Output the data exactly, with every line intact.

----

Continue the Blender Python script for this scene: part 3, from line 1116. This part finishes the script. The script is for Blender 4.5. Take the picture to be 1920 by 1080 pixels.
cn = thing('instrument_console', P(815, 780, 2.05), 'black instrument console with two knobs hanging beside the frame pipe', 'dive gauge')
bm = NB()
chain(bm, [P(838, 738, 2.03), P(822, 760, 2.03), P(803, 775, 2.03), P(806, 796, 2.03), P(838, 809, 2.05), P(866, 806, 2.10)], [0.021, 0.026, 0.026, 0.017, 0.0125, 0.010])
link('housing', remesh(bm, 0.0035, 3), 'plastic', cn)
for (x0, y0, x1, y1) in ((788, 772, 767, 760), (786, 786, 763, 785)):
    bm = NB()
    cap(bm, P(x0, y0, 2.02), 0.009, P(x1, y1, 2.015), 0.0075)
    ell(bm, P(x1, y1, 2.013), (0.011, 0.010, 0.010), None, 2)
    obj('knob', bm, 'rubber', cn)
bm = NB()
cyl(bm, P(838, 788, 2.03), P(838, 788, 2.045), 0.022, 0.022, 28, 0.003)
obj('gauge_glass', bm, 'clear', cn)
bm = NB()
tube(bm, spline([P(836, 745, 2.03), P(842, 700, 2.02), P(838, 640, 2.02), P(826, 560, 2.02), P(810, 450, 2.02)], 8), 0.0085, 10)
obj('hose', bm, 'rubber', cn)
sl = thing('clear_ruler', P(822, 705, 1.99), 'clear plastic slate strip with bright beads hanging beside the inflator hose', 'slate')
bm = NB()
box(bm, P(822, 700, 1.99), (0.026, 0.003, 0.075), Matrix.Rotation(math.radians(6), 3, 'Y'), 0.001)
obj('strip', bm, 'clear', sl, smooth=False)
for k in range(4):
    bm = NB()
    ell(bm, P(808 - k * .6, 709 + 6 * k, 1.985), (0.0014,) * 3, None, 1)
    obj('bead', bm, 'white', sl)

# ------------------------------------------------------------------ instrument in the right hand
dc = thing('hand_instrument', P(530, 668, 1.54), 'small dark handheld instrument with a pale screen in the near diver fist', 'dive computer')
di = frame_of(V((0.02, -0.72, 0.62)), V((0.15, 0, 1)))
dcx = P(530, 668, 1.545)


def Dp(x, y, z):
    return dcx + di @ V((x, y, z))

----

§ **WORKED SOLUTION**
Continue the Blender Python script for this scene: part 3, from line 1116. This part finishes the script. The script is for Blender 4.5. Take the picture to be 1920 by 1080 pixels.
cn = thing('instrument_console', P(815, 780, 2.05), 'black instrument console with two knobs hanging beside the frame pipe', 'dive gauge')
bm = NB()
chain(bm, [P(838, 738, 2.03), P(822, 760, 2.03), P(803, 775, 2.03), P(806, 796, 2.03), P(838, 809, 2.05), P(866, 806, 2.10)], [0.021, 0.026, 0.026, 0.017, 0.0125, 0.010])
link('housing', remesh(bm, 0.0035, 3), 'plastic', cn)
for (x0, y0, x1, y1) in ((788, 772, 767, 760), (786, 786, 763, 785)):
    bm = NB()
    cap(bm, P(x0, y0, 2.02), 0.009, P(x1, y1, 2.015), 0.0075)
    ell(bm, P(x1, y1, 2.013), (0.011, 0.010, 0.010), None, 2)
    obj('knob', bm, 'rubber', cn)
bm = NB()
cyl(bm, P(838, 788, 2.03), P(838, 788, 2.045), 0.022, 0.022, 28, 0.003)
obj('gauge_glass', bm, 'clear', cn)
bm = NB()
tube(bm, spline([P(836, 745, 2.03), P(842, 700, 2.02), P(838, 640, 2.02), P(826, 560, 2.02), P(810, 450, 2.02)], 8), 0.0085, 10)
obj('hose', bm, 'rubber', cn)
sl = thing('clear_ruler', P(822, 705, 1.99), 'clear plastic slate strip with bright beads hanging beside the inflator hose', 'slate')
bm = NB()
box(bm, P(822, 700, 1.99), (0.026, 0.003, 0.075), Matrix.Rotation(math.radians(6), 3, 'Y'), 0.001)
obj('strip', bm, 'clear', sl, smooth=False)
for k in range(4):
    bm = NB()
    ell(bm, P(808 - k * .6, 709 + 6 * k, 1.985), (0.0014,) * 3, None, 1)
    obj('bead', bm, 'white', sl)

# ------------------------------------------------------------------ instrument in the right hand
dc = thing('hand_instrument', P(530, 668, 1.54), 'small dark handheld instrument with a pale screen in the near diver fist', 'dive computer')
di = frame_of(V((0.02, -0.72, 0.62)), V((0.15, 0, 1)))
dcx = P(530, 668, 1.545)


def Dp(x, y, z):
    return dcx + di @ V((x, y, z))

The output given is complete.